Shape memory alloys, Part I: General properties and modeling of single crystals

This two-part paper reviews the latest developments in the modeling of shape memory alloys (SMAs) constitutive behavior. The basic properties of SMAs are presented in Part I, including the shape memory effect, pseudoelasticity, as well as other properties such as the acquired and two-way shape memory effect, damping capacity and fatigue life. Part I focuses on the modeling at the single crystal level, dealing with the kinematics of the phase transformation and addressing different approaches for the development of the free energy and dissipation in order to derive constitutive equations. Some of the commonly used SMAs are reviewed by chemical composition and thermomechanical properties. The effects that different processing techniques have on their properties are also discussed. The kinematics associated with the martensitic phase transformation in a single crystal is described for a cubic to tetragonal and cubic to monoclinic transformation, and the lattice invariant strain by plastic slip is discussed. The transformation strain in a representative volume element (RVE) and its evolution are then defined.

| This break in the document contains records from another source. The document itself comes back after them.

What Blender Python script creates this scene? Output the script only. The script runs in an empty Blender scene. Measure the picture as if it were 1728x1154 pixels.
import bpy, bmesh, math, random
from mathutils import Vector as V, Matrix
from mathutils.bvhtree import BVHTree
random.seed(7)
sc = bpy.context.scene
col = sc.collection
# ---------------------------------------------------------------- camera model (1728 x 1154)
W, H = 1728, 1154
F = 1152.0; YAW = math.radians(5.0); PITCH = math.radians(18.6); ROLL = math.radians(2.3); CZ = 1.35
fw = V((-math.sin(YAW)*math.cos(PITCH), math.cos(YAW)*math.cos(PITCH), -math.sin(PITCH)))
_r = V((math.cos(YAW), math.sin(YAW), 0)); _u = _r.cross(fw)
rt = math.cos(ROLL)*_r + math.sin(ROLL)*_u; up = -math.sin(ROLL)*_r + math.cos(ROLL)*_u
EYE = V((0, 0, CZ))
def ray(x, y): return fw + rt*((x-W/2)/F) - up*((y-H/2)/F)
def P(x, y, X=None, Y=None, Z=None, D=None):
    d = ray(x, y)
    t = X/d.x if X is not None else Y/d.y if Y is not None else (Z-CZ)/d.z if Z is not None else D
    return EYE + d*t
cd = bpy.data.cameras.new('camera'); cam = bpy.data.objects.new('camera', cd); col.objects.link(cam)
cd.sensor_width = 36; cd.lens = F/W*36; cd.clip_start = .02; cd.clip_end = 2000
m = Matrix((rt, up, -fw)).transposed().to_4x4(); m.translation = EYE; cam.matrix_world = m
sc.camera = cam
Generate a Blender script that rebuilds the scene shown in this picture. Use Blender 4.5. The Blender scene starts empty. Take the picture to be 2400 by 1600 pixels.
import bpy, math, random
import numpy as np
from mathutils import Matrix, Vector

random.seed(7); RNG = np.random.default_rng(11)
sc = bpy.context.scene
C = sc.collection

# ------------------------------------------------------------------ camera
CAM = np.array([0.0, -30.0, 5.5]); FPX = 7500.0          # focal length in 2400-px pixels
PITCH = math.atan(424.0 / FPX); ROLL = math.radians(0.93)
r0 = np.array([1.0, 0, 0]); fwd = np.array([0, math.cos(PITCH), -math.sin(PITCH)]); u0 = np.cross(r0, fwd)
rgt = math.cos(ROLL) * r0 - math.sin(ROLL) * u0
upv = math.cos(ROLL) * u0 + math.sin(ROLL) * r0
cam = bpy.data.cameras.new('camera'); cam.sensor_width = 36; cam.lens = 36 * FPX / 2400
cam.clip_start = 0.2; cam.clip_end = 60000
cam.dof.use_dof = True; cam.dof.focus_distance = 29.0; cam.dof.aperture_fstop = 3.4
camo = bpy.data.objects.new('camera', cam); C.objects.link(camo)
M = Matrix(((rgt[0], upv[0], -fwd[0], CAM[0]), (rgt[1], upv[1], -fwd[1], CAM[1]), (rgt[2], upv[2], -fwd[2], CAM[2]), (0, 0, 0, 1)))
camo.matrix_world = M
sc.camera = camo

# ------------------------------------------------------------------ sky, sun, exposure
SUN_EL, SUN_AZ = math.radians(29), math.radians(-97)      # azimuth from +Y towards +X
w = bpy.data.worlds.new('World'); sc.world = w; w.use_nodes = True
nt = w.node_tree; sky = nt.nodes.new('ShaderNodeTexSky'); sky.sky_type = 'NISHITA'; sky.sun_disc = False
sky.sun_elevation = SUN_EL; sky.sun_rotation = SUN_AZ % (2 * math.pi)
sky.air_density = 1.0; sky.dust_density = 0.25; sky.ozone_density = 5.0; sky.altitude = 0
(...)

The free energy and dissipative potentials are derived together with the interaction energy for single variant and multivariant formulations in single crystals. A discussion on scale transitions to polycrystalline SMAs is finally presented. Part II deals with the polycrystalline modeling, considering both micromechanical approaches and phenomenological ones. It also includes considerations about the numerical implementation of SMA constitutive models and their integration into finite element codes.